Yemen’s top cleric and minister of endowments have condemned the restrictions imposed by the Saudi regime on the Yemeni pilgrims.
According to the Arabic-language al-Masirah television network, Yemen’s Minister of Endowments Najib al-Aji said Saudi Arabia’s Ministry of Hajj and Umrah refused to respond to Yemeni correspondence regarding coordinating efforts to facilitate the pilgrimage or conducting flights to carry Yemeni pilgrims planning to carry out the religious duty this year.
He added that the National Salvation Government denounces the restrictions imposed by the Saudi regime on the Yemeni pilgrims.

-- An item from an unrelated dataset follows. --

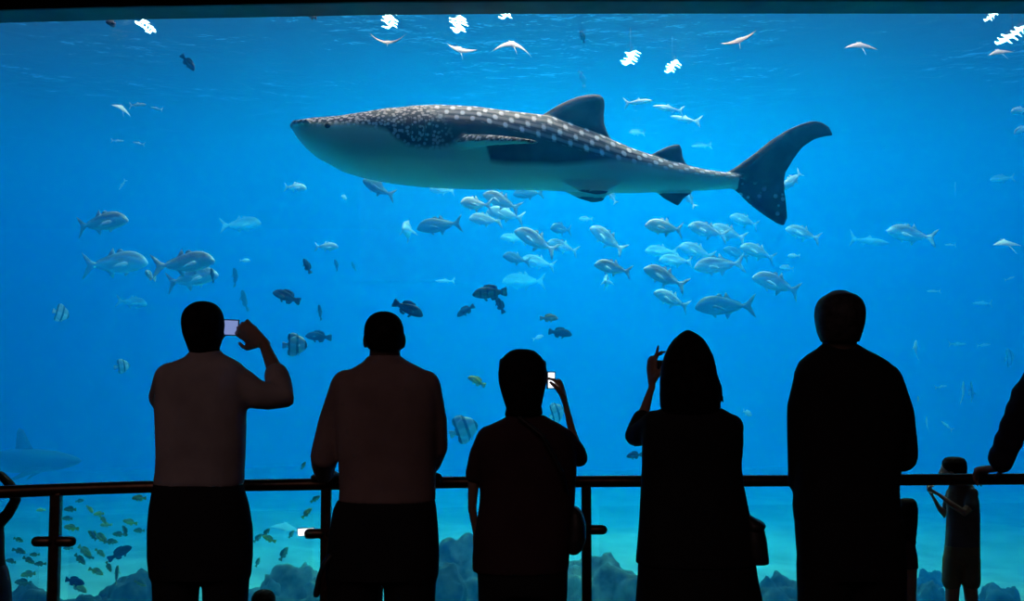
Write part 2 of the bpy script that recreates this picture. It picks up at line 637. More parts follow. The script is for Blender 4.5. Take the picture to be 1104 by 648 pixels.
tailm = math_node(nt, 'MULTIPLY', mapped(nt, al, 5.2, 5.35), mapped(nt, ac, 1.2, 2.2))
belowm = math_node(nt, 'MULTIPLY', big, tailm)
body = mix_col(nt, math_node(nt, 'MULTIPLY', belowm, .85), body, (.8, .8, .9))
skin = mix_col(nt, hd, body, headc)
nt.links.new(mix_col(nt, dk, (.72, .88, .70), skin), b.inputs['Base Color'])  # green tint puts light bounced off the sand into the belly colour
b.inputs['Roughness'].default_value = .6
b.inputs['Specular IOR Level'].default_value = .12
shark_me.materials.append(m)
shark = tag(link('whale_shark', shark_me, None, (SX0.x, SD, SX0.z)), 'huge spotted whale shark with pale belly swimming left near the surface', 'whale shark')
bm = bmesh.new()
ellipsoid(bm, (0, 0, 0), (.035, .025, .035), 12)
eye_me = to_mesh(bm, 'eye', M_black)
for s in (-1, 1):
    link('eye', eye_me, shark, spx(362, 147, s * (lerp_table(WID, 362) * U - .01)))
# gill slits
for k in range(5):
    bm = bmesh.new()
    x = 440 + k * 7
    pts = []
    for j in range(7):
        py = 138 + j * 4.2
        t, bb = lerp_table(TOP, x), lerp_table(BOT, x)
        q = (py - (t + bb) / 2) / ((bb - t) / 2)
        pts.append(spx(x + 1.5 * math.sin(j * .5), py, -lerp_table(WID, x) * U * math.sqrt(max(0, 1 - q * q)) * 1.005))
    tube(bm, pts, .008, 6)
    link('gill_slit', to_mesh(bm, 'gill_slit', M_black), shark)
# ------------------------------------------------------------------ reef rock on the tank floor
def rock_material(name, c, c2):
    return plain(name, c, .95, c2=c2, var=.4, scale=4, bump=.9, bscale=12)


M_rock = rock_material('reef_rock', (.07, .075, .06), (.2, .19, .14))
M_rock_pale = rock_material('pale_reef_rock', (.14, .16, .12), (.36, .36, .28))


def rock(px, py, w, h, depth, seed, pale, label):
    """A lump of reef whose top shows at (px, py), w x h photo pixels."""
    depth = (EYE.z - TANK_Z) * F / (min(py + h, 655) - 400)
    k = depth / F
    p = at(px, py, depth)
    rx, rz = w * k / 2, max(.25, (p.z - TANK_Z + .25))
    bm = bmesh.new()
    bmesh.ops.create_icosphere(bm, subdivisions=5, radius=1)
    for v in bm.verts:
        q = v.co * 1.0
        n = noise.fractal(q * 1.6 + Vector((seed * 7.1, seed * 3.3, seed)), 1.0, 2.0, 5)
        r = noise.cell(q * 5 + Vector((seed, 0, 0)))
        v.co = q * (1 + .30 * n + .03 * r)
    top = max(v.co.z for v in bm.verts)
    for v in bm.verts:
        v.co = Vector((v.co.x * rx, v.co.y * rx * .5, v.co.z * rz / top))
        v.co.z = max(v.co.z, -.2)
    o = link('reef_rock', to_mesh(bm, 'reef_rock', M_rock_pale if pale else M_rock), None, (p.x, depth, TANK_Z - .25 + 0))
    tag(o, label, 'rock', 'reef rocks on the tank floor')


for a in ((30, 630, 130, 30, 13.2, 1, 0, 'low dark reef rock left of the left railing post'),
          (138, 612, 84, 40, 13.4, 2, 0, 'dark reef rock beside the legs of the man holding up a camera'),
          (96, 640, 60, 20, 12.6, 3, 0, 'small dark reef rock low behind the left glass panel'),
          (318, 606, 100, 44, 14.6, 4, 1, 'broad teal reef mound behind the lit phone'),
          (345, 622, 70, 30, 13.0, 5, 1, 'low reef rock behind the second railing post'),
          (498, 574, 120, 70, 15.0, 6, 1, 'tall reef mound between the second man and the short haired woman'),
          (470, 606, 80, 50, 13.6, 7, 0, 'darker reef rock at the knees of the second man'),
          (655, 596, 130, 60, 14.6, 8, 1, 'long reef ridge right of the third railing post'),
          (690, 616, 70, 40, 13.4, 9, 0, 'reef rock hidden partly by the long dress'),
          (838, 616, 76, 40, 12.7, 10, 0, 'dark grey pebbled reef rock between the bag and the big man'),
          (1000, 624, 52, 24, 12.5, 11, 0, 'round grey boulder left of the boy in shorts'),
          (1078, 628, 60, 20, 12.8, 12, 0, 'dark reef rock right of the boy in shorts'),
          (1002, 613, 40, 10, 13.8, 13, 0, 'small dark rock on the pale sand near the boy in shorts'),
          (580, 600, 90, 40, 14.0, 14, 1, 'reef rock behind the short haired woman'),
          (760, 610, 120, 40, 14.0, 15, 1, 'reef rock behind the long dress'),
          (292, 622, 60, 30, 13.6, 16, 1, 'textured reef rock behind the small sitting child'),
          (508, 606, 60, 30, 13.3, 17, 1, 'knobbly reef rock left of the short haired woman legs'),
          (652, 622, 60, 24, 13.2, 18, 1, 'flat reef rock at the foot of the third railing post')):
    rock(*a)


# ------------------------------------------------------------------ fish
def fish_material(name, back, side, belly, rough=.35, spec=.4, stripes=None, stripe_dark=(.03, .04, .04)):
    m, nt, b = material(name)
    tc = N(nt, 'ShaderNodeTexCoord')
    sep = N(nt, 'ShaderNodeSeparateXYZ')
    nt.links.new(tc.outputs['Object'], sep.inputs[0])
    nz = N(nt, 'ShaderNodeTexNoise')
    nz.inputs['Scale'].default_value = 14
    nt.links.new(tc.outputs['Object'], nz.inputs['Vector'])
    h = math_node(nt, 'MULTIPLY_ADD', math_node(nt, 'SUBTRACT', nz.outputs['Fac'], .5), .08, sep.outputs[2])
    c = mix_col(nt, mapped(nt, h, .02, .09), side, back)
    c = mix_col(nt, mapped(nt, h, -.04, -.12), c, belly)
    if stripes:
        f = math_node(nt, 'PINGPONG', math_node(nt, 'MULTIPLY_ADD', sep.outputs[0], stripes, .2), .5)
        c = mix_col(nt, mapped(nt, f, .32, .40), c, stripe_dark)
    nt.links.new(c, b.inputs['Base Color'])
    b.inputs['Roughness'].default_value = rough
    b.inputs['Specular IOR Level'].default_value = spec
    return m


def fish_mesh(name, prof, fins, pect, mat, eye=.012, eye_at=(.38, .02)):
    """prof: (x, z centre, half height, half width) from nose to tail root; fins: outlines in x, z; pect: outline of the paired fin."""
    bm = bmesh.new()
    rings = []
    for x, zc, hh, hw in prof:
        rings.append([bm.verts.new((x, hw * math.cos(2 * math.pi * k / 14), zc + hh * math.sin(2 * math.pi * k / 14))) for k in range(14)])
    skin_rings(bm, rings)
    def blade(pts, t, place):
        cx, cz = sum(p[0] for p in pts) / len(pts), sum(p[1] for p in pts) / len(pts)
        rr = []
        for kk, tt in ((.5, -t), (1, -t * .35), (1, t * .35), (.5, t)):
            rr.append([bm.verts.new(place(cx + (p[0] - cx) * kk, cz + (p[1] - cz) * kk, tt)) for p in pts])
        skin_rings(bm, rr)
    for f in fins:
        blade(f, .008, lambda x, z, t: (x, t, z))
    if pect:
        for s in (-1, 1):
            x0 = max(p[0] for p in pect)
            hw = [w for x, _, _, w in prof if abs(x - x0) < .12][0] * .85
            blade(pect, .006, lambda x, z, t, s=s: (x, s * (hw + (x0 - x) * .55) + t, z))
    for s in (-1, 1):
        hw = min((abs(x - eye_at[0]), w) for x, _, _, w in prof)[1]
        ellipsoid(bm, (eye_at[0], s * hw * .86, eye_at[1]), (eye, eye * .6, eye), 8)
    return to_mesh(bm, name, mat)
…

According to Yemen’s Deputy Minister of Endowments Fuad Naji, the Saudi restrictions includes refusing to recognize passports issued in the capital Sana’a, closing Sana’a International Airport and opening only one crossing to Yemenis.

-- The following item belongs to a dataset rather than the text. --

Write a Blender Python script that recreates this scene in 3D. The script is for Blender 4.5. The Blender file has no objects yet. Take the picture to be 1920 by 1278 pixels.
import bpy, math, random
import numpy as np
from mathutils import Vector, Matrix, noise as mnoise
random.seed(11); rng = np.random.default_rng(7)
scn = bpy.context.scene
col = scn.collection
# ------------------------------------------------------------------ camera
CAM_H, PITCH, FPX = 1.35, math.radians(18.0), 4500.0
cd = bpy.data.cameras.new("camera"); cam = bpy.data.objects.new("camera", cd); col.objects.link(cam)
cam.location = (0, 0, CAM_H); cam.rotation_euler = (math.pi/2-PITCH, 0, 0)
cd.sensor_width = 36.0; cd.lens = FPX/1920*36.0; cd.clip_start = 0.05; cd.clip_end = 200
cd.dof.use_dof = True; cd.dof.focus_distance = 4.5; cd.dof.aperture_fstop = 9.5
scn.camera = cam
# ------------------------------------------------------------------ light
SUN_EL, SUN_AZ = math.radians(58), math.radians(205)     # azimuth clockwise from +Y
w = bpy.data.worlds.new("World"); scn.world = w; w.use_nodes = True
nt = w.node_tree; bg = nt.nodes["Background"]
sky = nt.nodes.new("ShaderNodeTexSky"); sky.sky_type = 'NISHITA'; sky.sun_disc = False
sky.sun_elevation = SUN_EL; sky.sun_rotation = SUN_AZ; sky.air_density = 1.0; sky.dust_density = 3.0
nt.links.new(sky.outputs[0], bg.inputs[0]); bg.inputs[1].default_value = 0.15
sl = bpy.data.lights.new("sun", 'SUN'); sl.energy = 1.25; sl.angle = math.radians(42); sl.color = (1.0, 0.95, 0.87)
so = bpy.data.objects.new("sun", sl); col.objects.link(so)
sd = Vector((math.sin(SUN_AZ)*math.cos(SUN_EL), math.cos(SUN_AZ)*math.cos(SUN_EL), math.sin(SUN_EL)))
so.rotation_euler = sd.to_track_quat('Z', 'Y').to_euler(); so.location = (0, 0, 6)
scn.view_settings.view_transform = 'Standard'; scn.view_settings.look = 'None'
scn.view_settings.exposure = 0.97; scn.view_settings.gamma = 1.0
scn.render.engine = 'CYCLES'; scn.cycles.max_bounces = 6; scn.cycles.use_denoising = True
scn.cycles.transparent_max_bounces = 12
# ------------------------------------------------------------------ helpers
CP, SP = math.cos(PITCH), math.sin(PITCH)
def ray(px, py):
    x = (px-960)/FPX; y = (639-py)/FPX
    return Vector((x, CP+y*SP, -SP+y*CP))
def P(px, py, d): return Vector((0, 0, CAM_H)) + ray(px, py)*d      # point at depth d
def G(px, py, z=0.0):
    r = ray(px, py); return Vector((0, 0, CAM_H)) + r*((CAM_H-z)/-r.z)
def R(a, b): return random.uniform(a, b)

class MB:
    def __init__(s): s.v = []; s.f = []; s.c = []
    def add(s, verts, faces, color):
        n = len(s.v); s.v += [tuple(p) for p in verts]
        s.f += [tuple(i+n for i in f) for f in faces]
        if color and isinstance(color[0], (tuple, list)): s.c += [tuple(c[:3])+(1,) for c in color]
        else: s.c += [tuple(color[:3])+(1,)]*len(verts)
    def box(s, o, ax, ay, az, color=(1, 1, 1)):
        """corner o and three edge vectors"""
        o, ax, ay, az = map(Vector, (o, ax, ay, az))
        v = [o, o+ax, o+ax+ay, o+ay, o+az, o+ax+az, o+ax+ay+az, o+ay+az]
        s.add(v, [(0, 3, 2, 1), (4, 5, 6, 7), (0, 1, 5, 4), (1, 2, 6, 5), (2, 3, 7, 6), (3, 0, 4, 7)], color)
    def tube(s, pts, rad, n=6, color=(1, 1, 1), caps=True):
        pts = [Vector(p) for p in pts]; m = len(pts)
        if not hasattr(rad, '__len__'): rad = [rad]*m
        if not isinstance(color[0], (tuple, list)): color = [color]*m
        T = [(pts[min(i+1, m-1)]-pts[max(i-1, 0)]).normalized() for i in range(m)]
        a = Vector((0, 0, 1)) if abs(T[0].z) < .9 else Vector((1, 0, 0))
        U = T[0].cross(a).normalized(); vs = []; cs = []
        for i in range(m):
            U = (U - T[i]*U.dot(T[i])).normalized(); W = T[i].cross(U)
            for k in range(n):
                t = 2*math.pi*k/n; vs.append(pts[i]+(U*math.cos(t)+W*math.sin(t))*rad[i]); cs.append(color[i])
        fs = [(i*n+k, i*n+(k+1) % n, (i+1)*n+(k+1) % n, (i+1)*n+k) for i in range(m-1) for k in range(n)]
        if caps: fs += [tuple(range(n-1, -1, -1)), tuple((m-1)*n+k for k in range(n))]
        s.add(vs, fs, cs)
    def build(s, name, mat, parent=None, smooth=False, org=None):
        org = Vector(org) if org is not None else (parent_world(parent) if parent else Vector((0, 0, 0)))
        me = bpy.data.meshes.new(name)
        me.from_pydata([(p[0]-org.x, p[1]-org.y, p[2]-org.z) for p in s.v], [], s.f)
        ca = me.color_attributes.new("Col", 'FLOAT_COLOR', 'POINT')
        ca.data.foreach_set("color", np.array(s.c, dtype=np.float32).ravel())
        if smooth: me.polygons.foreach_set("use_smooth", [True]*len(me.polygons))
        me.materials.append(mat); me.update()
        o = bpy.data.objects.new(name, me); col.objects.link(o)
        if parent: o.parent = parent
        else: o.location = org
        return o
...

Yemen’s Mufti Sham al-Din Sharaf al-Din said politicizing Hajj is used by the Saudi regime against its opponents in Yemen, Palestine, Iraq and Libya.
The top cleric slammed Riyadh for normalizing ties with the Israeli regime and arresting scholars, saying such a regime has no mandate to control the Grand Mosque in the Saudi city of Mecca, referring to the Saudi incompetence in the management of Hajj.

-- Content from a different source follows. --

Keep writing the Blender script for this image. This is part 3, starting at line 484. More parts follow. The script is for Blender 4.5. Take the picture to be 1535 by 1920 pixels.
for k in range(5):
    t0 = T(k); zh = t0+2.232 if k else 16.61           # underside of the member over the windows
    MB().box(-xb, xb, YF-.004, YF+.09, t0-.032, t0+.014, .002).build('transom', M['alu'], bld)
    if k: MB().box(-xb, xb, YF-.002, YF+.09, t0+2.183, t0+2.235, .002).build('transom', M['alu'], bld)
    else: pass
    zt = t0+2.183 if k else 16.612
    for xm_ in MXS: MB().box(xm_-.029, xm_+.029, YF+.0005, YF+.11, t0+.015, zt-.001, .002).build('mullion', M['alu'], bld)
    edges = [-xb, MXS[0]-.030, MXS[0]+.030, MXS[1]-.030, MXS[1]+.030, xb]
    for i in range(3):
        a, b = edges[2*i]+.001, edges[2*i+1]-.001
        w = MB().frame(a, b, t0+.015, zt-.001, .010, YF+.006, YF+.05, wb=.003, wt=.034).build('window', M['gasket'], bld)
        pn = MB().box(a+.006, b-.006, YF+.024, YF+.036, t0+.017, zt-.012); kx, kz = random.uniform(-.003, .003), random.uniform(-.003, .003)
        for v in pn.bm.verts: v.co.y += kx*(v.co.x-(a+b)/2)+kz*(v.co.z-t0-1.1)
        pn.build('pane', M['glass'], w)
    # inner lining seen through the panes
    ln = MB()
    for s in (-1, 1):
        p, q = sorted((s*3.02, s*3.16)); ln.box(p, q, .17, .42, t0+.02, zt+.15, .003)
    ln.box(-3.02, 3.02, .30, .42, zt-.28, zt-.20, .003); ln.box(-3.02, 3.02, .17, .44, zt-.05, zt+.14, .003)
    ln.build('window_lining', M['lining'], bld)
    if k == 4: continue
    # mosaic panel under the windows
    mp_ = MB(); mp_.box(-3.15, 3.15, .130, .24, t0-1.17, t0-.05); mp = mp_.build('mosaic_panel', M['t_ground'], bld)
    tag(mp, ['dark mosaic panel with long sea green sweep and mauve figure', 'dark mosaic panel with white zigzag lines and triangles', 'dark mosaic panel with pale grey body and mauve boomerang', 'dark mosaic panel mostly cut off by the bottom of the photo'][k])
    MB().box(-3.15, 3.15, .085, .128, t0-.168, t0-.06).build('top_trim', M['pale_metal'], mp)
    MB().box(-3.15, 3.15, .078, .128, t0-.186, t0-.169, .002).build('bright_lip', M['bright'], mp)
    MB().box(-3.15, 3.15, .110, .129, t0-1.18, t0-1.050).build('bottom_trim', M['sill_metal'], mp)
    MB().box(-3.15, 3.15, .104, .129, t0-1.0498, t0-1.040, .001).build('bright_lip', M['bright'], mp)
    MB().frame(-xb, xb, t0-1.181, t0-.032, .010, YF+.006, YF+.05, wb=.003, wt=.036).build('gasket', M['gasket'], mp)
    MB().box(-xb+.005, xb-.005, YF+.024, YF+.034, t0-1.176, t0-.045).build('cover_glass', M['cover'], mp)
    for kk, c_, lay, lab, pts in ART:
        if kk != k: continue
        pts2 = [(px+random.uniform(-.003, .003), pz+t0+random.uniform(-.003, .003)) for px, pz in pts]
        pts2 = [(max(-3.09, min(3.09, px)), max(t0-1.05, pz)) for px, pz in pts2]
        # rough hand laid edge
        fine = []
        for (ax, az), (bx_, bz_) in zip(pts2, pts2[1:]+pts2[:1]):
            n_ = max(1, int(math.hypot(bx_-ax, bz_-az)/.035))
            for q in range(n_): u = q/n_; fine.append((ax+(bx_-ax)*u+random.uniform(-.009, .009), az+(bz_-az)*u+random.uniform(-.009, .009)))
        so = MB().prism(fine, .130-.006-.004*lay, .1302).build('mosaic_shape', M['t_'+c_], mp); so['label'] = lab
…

Saudi Arabia organizes the Hajj pilgrimage as the custodian of Islam's holiest sites in the cities of Mecca and Medina.
However, serious questions were raised about the competence of Saudi authorities to manage the Hajj rituals following two deadly incidents in September 2015. More than 100 pilgrims lost their lives after the collapse of a massive construction crane into Mecca’s Grand Mosque. About 4,700 people also died in a human crush, according to figures provided by Iran.
Depending on the pilgrim's nationality, Hajj costs thousands of dollars per person. Hajj and Umrah make up 20 percent of Saudi Arabia’s non-oil-related GDP.
Last month, the American magazine Foreign Policy said in a report that Saudi Arabian Crown Prince Mohammed bin Salman's policies prompted large groups of Muslims across the world to boycott this year's Hajj, citing concerns that Riyadh may use the revenues from the pilgrimage to pursue the young prince's destructive foreign policies, including his deadly war on the people of Yemen.
Saudi Arabia and a number of its regional allies launched a devastating campaign against Yemen in March 2015, when bin Salman was just the kingdom's defense minister, with the goal of bringing the government of former president Abd Rabbuh Mansur Hadi back to power and crushing the Houthi Ansarullah movement.
The US-based Armed Conflict Location and Event Data Project (ACLED), a nonprofit conflict-research organization, estimates that the Saudi-led war has claimed the lives of over 60,000 Yemenis since January 2016.
In late April, Libya’s Grand Mufti Sadiq al-Ghariani urged Muslims to abstain from traveling to Saudi Arabia for pilgrimage more than once, saying the kingdom uses Hajj revenues to commit crimes against "fellow Muslims."